I did at first come here for honest questions on compression (as I'd
like to develop my own!), but I don't think I'll be beating the state
of the art compression. I'll be lucky to get to gzip's level! You
never know, I might beat it, but that's not what I'm trying to do.
I'm just coding some compression, because I like coding and I want to
implement a small tiny compressor that's easy to understand, licence
free, very fast, gives acceptably (to me) good compression ratio,
maintainable, and uses a small amount of code. I found it hard to find
any source code that satisfies all of those demands.

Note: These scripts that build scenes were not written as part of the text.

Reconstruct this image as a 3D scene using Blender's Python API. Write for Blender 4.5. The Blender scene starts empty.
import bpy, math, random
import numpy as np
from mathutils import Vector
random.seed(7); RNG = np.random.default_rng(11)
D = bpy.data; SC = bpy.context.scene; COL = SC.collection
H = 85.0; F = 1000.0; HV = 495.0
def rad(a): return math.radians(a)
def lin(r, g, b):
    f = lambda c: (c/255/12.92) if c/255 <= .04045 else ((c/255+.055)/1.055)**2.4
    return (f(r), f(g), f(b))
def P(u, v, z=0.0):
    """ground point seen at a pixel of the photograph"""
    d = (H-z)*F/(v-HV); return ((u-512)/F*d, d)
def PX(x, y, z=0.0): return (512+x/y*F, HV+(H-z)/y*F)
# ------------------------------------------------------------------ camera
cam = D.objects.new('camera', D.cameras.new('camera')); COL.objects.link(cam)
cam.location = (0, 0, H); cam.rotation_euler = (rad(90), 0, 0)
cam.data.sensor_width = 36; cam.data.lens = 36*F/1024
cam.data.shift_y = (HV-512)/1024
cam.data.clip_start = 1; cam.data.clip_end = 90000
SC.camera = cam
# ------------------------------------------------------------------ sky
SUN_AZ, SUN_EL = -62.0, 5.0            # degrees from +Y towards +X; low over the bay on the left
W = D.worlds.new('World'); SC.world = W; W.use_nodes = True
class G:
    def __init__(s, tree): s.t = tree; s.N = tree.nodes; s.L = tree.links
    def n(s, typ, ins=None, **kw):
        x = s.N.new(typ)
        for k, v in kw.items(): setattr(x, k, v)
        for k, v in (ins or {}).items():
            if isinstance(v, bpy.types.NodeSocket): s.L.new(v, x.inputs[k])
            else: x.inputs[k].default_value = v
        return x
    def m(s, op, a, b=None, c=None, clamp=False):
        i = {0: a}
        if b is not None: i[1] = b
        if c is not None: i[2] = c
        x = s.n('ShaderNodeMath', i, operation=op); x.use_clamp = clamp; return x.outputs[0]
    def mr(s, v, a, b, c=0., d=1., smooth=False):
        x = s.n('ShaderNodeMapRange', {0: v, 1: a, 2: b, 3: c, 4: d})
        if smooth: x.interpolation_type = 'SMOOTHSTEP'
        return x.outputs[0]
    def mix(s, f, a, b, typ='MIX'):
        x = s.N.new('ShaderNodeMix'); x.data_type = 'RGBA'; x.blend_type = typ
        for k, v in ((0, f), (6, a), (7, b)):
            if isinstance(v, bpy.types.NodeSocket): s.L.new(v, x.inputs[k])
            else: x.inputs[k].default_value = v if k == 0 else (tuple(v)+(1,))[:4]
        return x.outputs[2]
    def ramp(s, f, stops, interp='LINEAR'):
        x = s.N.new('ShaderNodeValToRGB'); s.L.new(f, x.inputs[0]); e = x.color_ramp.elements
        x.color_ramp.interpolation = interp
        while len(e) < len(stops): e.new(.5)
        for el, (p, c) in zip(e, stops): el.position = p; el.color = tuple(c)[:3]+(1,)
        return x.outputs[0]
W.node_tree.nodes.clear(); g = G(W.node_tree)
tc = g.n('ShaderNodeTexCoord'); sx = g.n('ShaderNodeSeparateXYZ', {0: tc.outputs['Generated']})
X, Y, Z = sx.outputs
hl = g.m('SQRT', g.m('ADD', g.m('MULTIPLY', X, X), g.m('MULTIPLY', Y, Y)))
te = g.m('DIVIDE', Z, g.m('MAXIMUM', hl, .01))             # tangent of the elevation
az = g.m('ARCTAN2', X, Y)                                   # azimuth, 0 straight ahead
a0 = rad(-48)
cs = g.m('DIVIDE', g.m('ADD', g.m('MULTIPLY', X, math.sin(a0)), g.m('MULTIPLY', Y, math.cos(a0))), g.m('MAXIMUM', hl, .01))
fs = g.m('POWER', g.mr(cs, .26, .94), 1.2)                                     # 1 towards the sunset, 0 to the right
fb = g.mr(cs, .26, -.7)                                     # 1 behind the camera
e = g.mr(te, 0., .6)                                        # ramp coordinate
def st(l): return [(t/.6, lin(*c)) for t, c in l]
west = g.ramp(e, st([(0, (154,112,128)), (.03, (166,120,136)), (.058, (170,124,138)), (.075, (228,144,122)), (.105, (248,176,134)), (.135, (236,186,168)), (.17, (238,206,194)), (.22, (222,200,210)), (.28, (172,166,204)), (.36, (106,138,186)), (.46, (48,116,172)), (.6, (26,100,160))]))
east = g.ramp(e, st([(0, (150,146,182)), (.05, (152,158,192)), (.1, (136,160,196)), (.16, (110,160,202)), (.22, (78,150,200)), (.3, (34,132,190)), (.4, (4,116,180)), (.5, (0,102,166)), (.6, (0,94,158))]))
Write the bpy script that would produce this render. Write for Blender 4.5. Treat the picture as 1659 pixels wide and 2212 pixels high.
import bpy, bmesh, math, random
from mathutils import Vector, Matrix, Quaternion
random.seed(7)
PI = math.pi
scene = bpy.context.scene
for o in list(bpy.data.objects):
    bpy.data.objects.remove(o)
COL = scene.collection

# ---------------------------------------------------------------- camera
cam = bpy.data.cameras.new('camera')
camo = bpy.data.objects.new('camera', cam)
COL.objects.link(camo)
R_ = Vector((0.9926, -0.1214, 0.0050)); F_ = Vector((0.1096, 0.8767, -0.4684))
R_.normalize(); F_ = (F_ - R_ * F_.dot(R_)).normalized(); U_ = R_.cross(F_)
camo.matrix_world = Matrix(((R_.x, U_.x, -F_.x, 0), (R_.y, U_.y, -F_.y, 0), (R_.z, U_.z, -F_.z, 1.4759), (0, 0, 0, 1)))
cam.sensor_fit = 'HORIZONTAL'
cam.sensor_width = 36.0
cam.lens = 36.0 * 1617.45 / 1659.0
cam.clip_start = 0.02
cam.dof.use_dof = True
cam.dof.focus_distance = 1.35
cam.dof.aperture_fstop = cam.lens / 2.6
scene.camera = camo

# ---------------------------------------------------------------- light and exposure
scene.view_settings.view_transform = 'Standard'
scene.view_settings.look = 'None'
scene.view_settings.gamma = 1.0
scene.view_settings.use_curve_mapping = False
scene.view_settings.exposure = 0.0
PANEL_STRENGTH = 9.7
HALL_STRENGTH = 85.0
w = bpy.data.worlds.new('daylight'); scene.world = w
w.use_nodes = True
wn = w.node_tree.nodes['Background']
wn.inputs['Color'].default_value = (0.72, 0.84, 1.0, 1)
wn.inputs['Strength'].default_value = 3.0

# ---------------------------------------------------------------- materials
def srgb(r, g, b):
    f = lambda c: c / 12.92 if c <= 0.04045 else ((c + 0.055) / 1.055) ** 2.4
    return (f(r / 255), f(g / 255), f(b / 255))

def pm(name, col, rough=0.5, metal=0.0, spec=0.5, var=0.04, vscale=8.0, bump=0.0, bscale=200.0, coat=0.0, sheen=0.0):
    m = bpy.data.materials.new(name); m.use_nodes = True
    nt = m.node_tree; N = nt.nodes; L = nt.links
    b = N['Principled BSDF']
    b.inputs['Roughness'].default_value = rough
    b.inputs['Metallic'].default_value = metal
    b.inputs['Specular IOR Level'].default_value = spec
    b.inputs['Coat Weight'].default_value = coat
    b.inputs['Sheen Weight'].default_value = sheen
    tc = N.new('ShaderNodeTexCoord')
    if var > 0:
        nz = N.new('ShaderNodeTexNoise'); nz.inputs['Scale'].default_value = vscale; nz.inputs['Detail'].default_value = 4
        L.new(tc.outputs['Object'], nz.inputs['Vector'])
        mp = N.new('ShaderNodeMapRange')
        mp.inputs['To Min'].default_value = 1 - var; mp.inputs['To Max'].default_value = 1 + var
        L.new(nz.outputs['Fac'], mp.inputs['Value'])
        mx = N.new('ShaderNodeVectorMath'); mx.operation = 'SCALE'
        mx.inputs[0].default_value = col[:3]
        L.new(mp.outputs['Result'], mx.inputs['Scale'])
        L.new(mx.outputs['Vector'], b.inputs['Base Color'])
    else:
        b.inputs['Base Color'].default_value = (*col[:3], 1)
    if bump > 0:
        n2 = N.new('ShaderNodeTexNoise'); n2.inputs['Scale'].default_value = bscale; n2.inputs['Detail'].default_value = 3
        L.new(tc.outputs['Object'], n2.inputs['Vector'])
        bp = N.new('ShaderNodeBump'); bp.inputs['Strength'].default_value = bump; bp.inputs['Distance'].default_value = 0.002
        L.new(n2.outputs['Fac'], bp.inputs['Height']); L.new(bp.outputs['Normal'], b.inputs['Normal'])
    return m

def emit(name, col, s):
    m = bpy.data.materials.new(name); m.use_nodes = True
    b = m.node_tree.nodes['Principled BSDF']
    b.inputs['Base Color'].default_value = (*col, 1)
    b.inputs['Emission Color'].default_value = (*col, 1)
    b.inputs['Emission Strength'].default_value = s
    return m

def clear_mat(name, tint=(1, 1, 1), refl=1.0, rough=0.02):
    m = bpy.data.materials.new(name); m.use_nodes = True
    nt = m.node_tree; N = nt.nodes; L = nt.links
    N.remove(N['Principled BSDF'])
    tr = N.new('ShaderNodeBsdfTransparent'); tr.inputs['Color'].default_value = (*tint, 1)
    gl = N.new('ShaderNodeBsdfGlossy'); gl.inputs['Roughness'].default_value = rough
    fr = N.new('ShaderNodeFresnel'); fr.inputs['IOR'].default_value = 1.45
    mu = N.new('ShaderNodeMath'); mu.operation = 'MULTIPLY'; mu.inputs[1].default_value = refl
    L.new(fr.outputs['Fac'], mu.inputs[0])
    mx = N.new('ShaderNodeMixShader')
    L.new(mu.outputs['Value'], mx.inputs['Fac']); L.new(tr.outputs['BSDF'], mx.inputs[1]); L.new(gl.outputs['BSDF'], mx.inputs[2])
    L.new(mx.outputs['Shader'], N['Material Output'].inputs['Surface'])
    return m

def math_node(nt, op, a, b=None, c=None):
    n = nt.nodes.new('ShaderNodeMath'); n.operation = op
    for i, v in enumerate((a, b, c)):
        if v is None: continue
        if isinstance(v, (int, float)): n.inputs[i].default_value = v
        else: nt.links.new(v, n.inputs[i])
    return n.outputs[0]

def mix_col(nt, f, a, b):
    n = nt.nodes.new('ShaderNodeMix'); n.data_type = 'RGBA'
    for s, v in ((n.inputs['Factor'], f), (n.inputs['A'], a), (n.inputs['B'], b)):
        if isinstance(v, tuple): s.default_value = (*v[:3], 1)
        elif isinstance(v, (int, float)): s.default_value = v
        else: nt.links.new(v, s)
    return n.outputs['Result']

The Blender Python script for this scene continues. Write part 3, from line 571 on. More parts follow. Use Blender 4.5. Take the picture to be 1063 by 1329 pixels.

But I'm doing some real work (not hobbyist stuff like compression), so
for now I just come here for the laughs. Once I complete my current
paid project, I'll have the time to dabble to do compression. No
records beaten, or even guesses if I'll do better or worse than zlib
(the easiest compressor to add to your apps days) but hopefully I
should make a result that my effort was worth it, that I'll be happy
with my result.
I may beat many personal records. :) The goal is to improve on myself.
But to be tighter than PAQ, or faster than lzop... why bother trying?
Both can be slightly improved on, actually. PAQ could be made
stronger with better filters for file types that don't have any (yet),
and lzop is fast but there are even faster methods available, for
example decompression. I myself wrote a decompressor that trades 5%
compression efficiency for 50% faster decompression than lzop on my
specific target platform.
So there are still goals you can meet, especially if no common method
has been created to address your specific computing platform,
language, source material, etc.
That's good to know there are still goals to meet :)
I think however, my personal goals, are not the extreme goals that are
generally recordable. I might not want the fastest or the tighest
compressor... but just the perfect "best of both" that at least for
me, is the best match of both :)
Other people however may consider the most optimal compressor for a
particular application, to perform faster than mine, or tighter than
mine even if slower.
Would be sucky though if my code was both slower and compressed worse
than zlib :)
I've found Chuck Bloom's LZP a fascinating diversion; check it out.
It's LZ77 without the match offsets, only the length, and it
outperforms zlib/zip's compression ratio if you give it a decent
statistical coder and a little bit of memory for higher-order contexts.